GIVEN TASK:
Without the pictures, output the lines of the material from the very first through the one that holds "tag(b.build('base_cabinet', black_plastic), 'dark".

GIVEN DATA:
*****

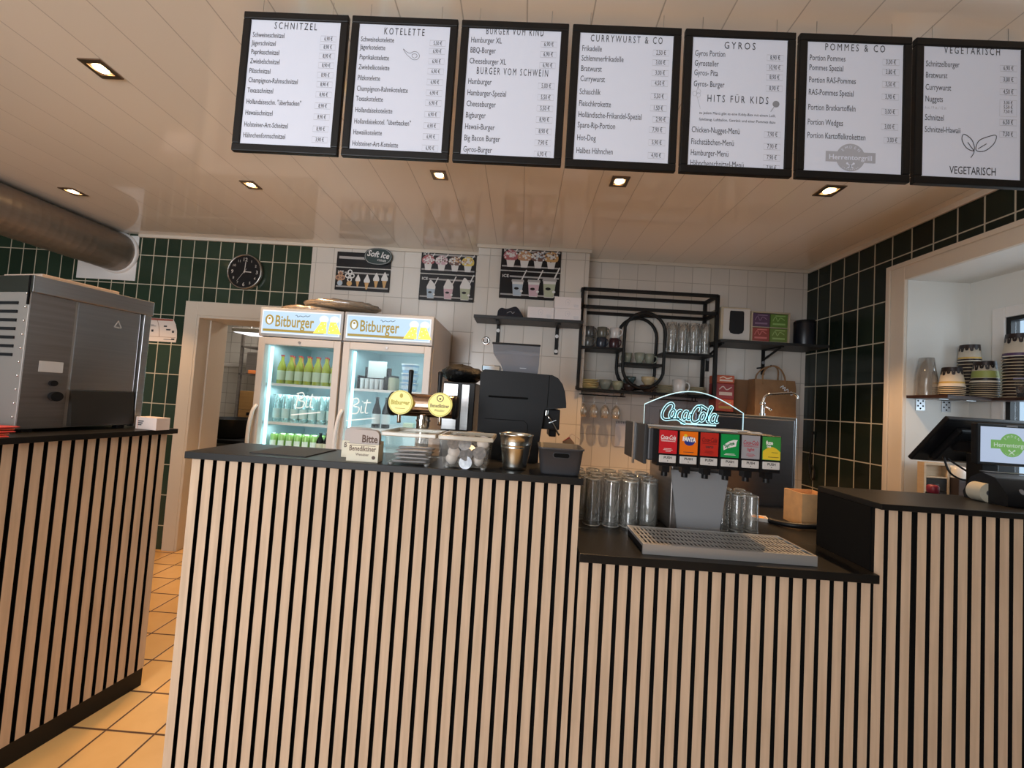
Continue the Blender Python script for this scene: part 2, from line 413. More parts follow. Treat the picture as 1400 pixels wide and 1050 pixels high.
xs = [.21+.04*k for k in range(22)]
counter('low middle counter section with pale wood slats, under the soda dispenser', .2055, 1.0835, WT, .026, xs, .2055, 1.0835)
xs = [1.086+.04*k+(.005 if k > 2 else 0) for k in range(30)]
t = counter('right counter section with pale wood slats, under the till', 1.084, 2.30, 1.265, .018, xs, 1.0837, 2.30)
# worktop running behind the raised fronts
b = MB().box(-1.0, 1.4205, WT-.03, 2.30, 1.98, WT)
tag(b.build('worktop', laminate, bevel=.002), 'black worktop behind the slatted counter front', 'worktop')
b = MB().box(-1.0, 1.45, 0, .83, 1.95, WT-.031).box(1.45, 1.45, 0, 2.3, 1.95, WT-.031)
tag(b.build('base_cabinet', black_plastic), 'dark base cabinet hidden under the worktop behind the counter', 'cabinet')

TH = -.2014
t = thing('slatted_counter', 'separate slatted counter on the far left carrying the steel oven', 'counter', (-1.761, 1.904, 0), TH)
b = MB().box(-.62, -2.1, 0, -.012, 0, 1.226); b.build('body', black_felt, t)
b = MB()
for k in range(50): b.box(-.0125, -.027-.04*k, .085, 0, -.04*k, 1.225, 1); b.m[-3] = 0
b.build('slat_cladding', [oak, black_felt], t)
b = MB().box(-.011, -2.1, 0, -.003, -.001, .084); b.build('plinth', black_plastic, t)
b = MB().box(-.62, -2.1, 1.226, .028, .03, 1.25); b.build('ledge_top', laminate, t, bevel=.0015)
# ------------------------------------------------------------------ menu boards
frame_black = mat('black snap frame', (.008, .0075, .0075), .4, spec=.25)
MY = 1.22; MP = .3682; MX0 = -1.0095; MW, MH = .356, .482; FW = .0255
IW, IH = MW-2*FW, MH-2*FW
def mrow(b, v, left, price, boxed=True, size=.0215, k=.62, pu=.875):
    z = IH*(.5-v)
    x0 = -IW/2+.008
    if left: b.text(left, x0, z-.0078, 0, size*1.25, k*.97, m=0)
    if price:
        px = -IW/2+IW*pu; b.text(price+' €', px, z-.0105, 0, size*.95, k*.92, 'c', 0)
        if boxed:
            h, q = .0098, .0262
            b.stroke([(px-q, z-.0045-h), (px+q, z-.0045-h), (px+q, z-.0045+h), (px-q, z-.0045+h)], .0009, 0, 1, True)
def title(b, v, s, width, size=.034): b.text(s, 0, IH*(.5-v)-.012, 0, size, align='c', space=1.45, width=width)
def emblem(b, cx, cz, r, m, mw):
    b.disc(cx, cz, r, 0, m, 32); b.rect(cx-r*1.72, cz-r*.34, cx+r*1.72, cz+r*.40, -.0002, m)
    b.text('Herrentorgrill', cx, cz-r*.17, -.0005, r*.50, align='c', m=mw, width=r*2.95, bold=.015)
    for i, c in enumerate('EMDEN'):
        a = math.radians(90+44-22*i); b.text(c, cx+math.cos(a)*r*.70, cz+math.sin(a)*r*.70-.002, -.0005, r*.28, align='c', m=mw, ang=a-PI/2)
    for s in (-1, 1):
        b.stroke([(cx-s*r*.2, cz-r*.46), (cx+s*r*.2, cz-r*.78)], r*.075, -.0005, mw)
        b.disc(cx-s*r*.22, cz-r*.44, r*.08, -.0006, mw, 10)
    for i in range(9):
        a = math.radians(-90-36+9*i); b.disc(cx+math.cos(a)*r*.88, cz+math.sin(a)*r*.88, r*.03, -.0005, mw, 6)
def lines(pts, sx, cx, cz): return [(cx+p[0]*sx, cz+p[1]*sx) for p in pts]
MENUS = [
 ('schnitzel prices, first board from the left', [(.04, 'SCHNITZEL', .145)],
  [(.123,'Schweineschnitzel','6,90'),(.19,'Jägerschnitzel','8,90'),(.262,'Paprikaschnitzel','8,90'),(.337,'Zwiebelschnitzel','8,90'),(.415,'Pilzschnitzel','8,90'),
   (.49,'Champignon-Rahmschnitzel','8,90'),(.572,'Texasschnitzel','8,90'),(.662,'Hollandaiseschn. "überbacken"','8,90'),(.75,'Hawaiischnitzel','8,90'),(.845,'Holsteiner-Art-Schnitzel','8,90'),(.93,'Hähnchenformschnitzel','3,90')], .0200),
 ('chop prices and a small chop drawing', [(.05, 'KOTELETTE', .135)],
  [(.123,'Schweinekotelette','5,50'),(.187,'Jägerkotelette','6,90'),(.268,'Paprikakotelette','6,90'),(.348,'Zwiebelkotelette','6,90'),(.434,'Pilzkotelette','6,90'),(.52,'Champignon-Rahmkotelette','6,90'),
   (.60,'Texaskotelette','6,90'),(.69,'Hollandaisekotelette','6,90'),(.78,'Hollandaisekotel. "überbacken"','6,90'),(.866,'Hawaiikotelette','6,90'),(.955,'Holsteiner-Art-Kotelette','6,90')], .0200),
 ('burger prices in two blocks', [(.015, 'BURGER VOM RIND', .19), (.335, 'BURGER VOM SCHWEIN', .235)],
  [(.096,'Hamburger XL','6,90'),(.177,'BBQ-Burger','6,90'),(.264,'Cheeseburger XL','6,90'),(.427,'Hamburger','5,00'),(.517,'Hamburger-Spezial','5,50'),(.604,'Cheeseburger','5,50'),(.693,'Bigburger','8,90'),
   (.784,'Hawaii-Burger','8,90'),(.873,'Big Bacon Burger','7,90'),(.962,'Gyros-Burger','6,90')], .0225),
 ('sausage prices, fourth board from the left', [(.04, 'CURRYWURST & CO', .235)],
  [(.128,'Frikadelle','2,50'),(.205,'Schlemmerfrikadelle','3,00'),(.287,'Bratwurst','3,00'),(.368,'Currywurst','4,50'),(.47,'Schaschlik','5,50'),(.563,'Fleischkrokette','1,50'),(.65,'Holländische-Frikandel-Spezial','2,90'),
   (.732,'Spare-Rip-Portion','7,90'),(.83,'Hot-Dog','5,90'),(.93,'Halbes Hähnchen','4,90')], .0225),
 ('gyros prices above a block of kids meals', [(.055, 'GYROS', .10), (.475, 'HITS FÜR KIDS', .195)],
  [(.13,'Gyros Portion','8,90'),(.208,'Gyrosteller','10,90'),(.283,'Gyros- Pita','8,90'),(.37,'Gyros- Burger','8,90'),(.727,'Chicken-Nugget-Menü','7,90'),(.82,'Fischstäbchen-Menü','7,90'),(.905,'Hamburger-Menü','7,90'),(.985,'Hähnchenschnitzel-Menü','7,90')], .0225),
 ('chips prices above a round grey grill emblem', [(.035, 'POMMES & CO', .19)],
  [(.128,'Portion Pommes','3,00'),(.205,'Pommes Spezial','3,80'),(.30,'Portion RAS-Pommes','3,50'),(.397,'RAS-Pommes Spezial','3,90'),(.513,'Portion Bratkartoffeln','3,00'),(.628,'Portion Wedges','3,00'),(.73,'Portion Kartoffelkroketten','3,00')], .0225),
 ('vegetarian prices and a two-leaf drawing, at the right end', [(.022, 'VEGETARISCH', .175)],
  [(.138,'Schnitzelburger','6,90'),(.226,'Bratwurst','3,00'),(.32,'Currywurst','4,50'),(.41,'Nuggets',None),(.553,'Schnitzel','6,50'),(.644,'Schnitzel-Hawaii','7,50')], .0225)]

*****

EXERCISE RESULT:
Continue the Blender Python script for this scene: part 2, from line 413. More parts follow. Treat the picture as 1400 pixels wide and 1050 pixels high.
xs = [.21+.04*k for k in range(22)]
counter('low middle counter section with pale wood slats, under the soda dispenser', .2055, 1.0835, WT, .026, xs, .2055, 1.0835)
xs = [1.086+.04*k+(.005 if k > 2 else 0) for k in range(30)]
t = counter('right counter section with pale wood slats, under the till', 1.084, 2.30, 1.265, .018, xs, 1.0837, 2.30)
# worktop running behind the raised fronts
b = MB().box(-1.0, 1.4205, WT-.03, 2.30, 1.98, WT)
tag(b.build('worktop', laminate, bevel=.002), 'black worktop behind the slatted counter front', 'worktop')
b = MB().box(-1.0, 1.45, 0, .83, 1.95, WT-.031).box(1.45, 1.45, 0, 2.3, 1.95, WT-.031)
tag(b.build('base_cabinet', black_plastic), 'dark base cabinet hidden under the worktop behind the counter', 'cabinet')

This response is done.